→ **Task**: Quote the whole listing word for word, please.

- - -

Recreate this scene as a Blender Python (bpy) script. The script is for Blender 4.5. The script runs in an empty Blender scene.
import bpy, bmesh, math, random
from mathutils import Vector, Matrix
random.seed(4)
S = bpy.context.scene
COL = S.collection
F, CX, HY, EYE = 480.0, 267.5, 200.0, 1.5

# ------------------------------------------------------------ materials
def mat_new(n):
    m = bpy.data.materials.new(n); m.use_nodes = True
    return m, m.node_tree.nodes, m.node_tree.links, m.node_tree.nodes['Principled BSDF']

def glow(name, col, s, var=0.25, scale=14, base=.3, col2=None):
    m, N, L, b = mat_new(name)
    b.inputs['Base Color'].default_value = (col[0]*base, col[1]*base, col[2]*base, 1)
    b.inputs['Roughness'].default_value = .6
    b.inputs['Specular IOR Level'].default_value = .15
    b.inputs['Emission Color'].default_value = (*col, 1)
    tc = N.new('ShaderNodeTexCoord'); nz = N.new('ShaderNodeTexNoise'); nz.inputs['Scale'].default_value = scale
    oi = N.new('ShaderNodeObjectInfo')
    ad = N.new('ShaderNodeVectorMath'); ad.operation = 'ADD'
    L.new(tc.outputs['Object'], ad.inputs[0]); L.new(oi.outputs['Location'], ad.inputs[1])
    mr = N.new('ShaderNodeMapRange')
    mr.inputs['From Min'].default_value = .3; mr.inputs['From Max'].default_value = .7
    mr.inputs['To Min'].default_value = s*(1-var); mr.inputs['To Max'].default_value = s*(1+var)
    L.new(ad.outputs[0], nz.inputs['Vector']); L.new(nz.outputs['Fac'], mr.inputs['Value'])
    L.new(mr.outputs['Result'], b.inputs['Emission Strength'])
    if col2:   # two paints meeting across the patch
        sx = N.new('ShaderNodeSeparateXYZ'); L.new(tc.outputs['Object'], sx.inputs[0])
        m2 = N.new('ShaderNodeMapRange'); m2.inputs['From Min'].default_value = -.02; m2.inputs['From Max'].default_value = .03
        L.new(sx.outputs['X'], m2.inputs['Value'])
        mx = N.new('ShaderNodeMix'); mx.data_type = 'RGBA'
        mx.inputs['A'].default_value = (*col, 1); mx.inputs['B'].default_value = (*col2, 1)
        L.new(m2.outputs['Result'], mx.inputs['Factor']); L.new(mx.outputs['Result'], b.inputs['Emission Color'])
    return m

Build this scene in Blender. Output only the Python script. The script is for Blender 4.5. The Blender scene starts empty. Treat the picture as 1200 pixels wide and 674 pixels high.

- - -

→ **Exercise result**:
Recreate this scene as a Blender Python (bpy) script. The script is for Blender 4.5. The script runs in an empty Blender scene.
import bpy, bmesh, math, random
from mathutils import Vector, Matrix
random.seed(4)
S = bpy.context.scene
COL = S.collection
F, CX, HY, EYE = 480.0, 267.5, 200.0, 1.5

# ------------------------------------------------------------ materials
def mat_new(n):
    m = bpy.data.materials.new(n); m.use_nodes = True
    return m, m.node_tree.nodes, m.node_tree.links, m.node_tree.nodes['Principled BSDF']

def glow(name, col, s, var=0.25, scale=14, base=.3, col2=None):
    m, N, L, b = mat_new(name)
    b.inputs['Base Color'].default_value = (col[0]*base, col[1]*base, col[2]*base, 1)
    b.inputs['Roughness'].default_value = .6
    b.inputs['Specular IOR Level'].default_value = .15
    b.inputs['Emission Color'].default_value = (*col, 1)
    tc = N.new('ShaderNodeTexCoord'); nz = N.new('ShaderNodeTexNoise'); nz.inputs['Scale'].default_value = scale
    oi = N.new('ShaderNodeObjectInfo')
    ad = N.new('ShaderNodeVectorMath'); ad.operation = 'ADD'
    L.new(tc.outputs['Object'], ad.inputs[0]); L.new(oi.outputs['Location'], ad.inputs[1])
    mr = N.new('ShaderNodeMapRange')
    mr.inputs['From Min'].default_value = .3; mr.inputs['From Max'].default_value = .7
    mr.inputs['To Min'].default_value = s*(1-var); mr.inputs['To Max'].default_value = s*(1+var)
    L.new(ad.outputs[0], nz.inputs['Vector']); L.new(nz.outputs['Fac'], mr.inputs['Value'])
    L.new(mr.outputs['Result'], b.inputs['Emission Strength'])
    if col2:   # two paints meeting across the patch
        sx = N.new('ShaderNodeSeparateXYZ'); L.new(tc.outputs['Object'], sx.inputs[0])
        m2 = N.new('ShaderNodeMapRange'); m2.inputs['From Min'].default_value = -.02; m2.inputs['From Max'].default_value = .03
        L.new(sx.outputs['X'], m2.inputs['Value'])
        mx = N.new('ShaderNodeMix'); mx.data_type = 'RGBA'
        mx.inputs['A'].default_value = (*col, 1); mx.inputs['B'].default_value = (*col2, 1)
        L.new(m2.outputs['Result'], mx.inputs['Factor']); L.new(mx.outputs['Result'], b.inputs['Emission Color'])
    return m

Build this scene in Blender. Output only the Python script. The script is for Blender 4.5. The Blender scene starts empty. Treat the picture as 1200 pixels wide and 674 pixels high.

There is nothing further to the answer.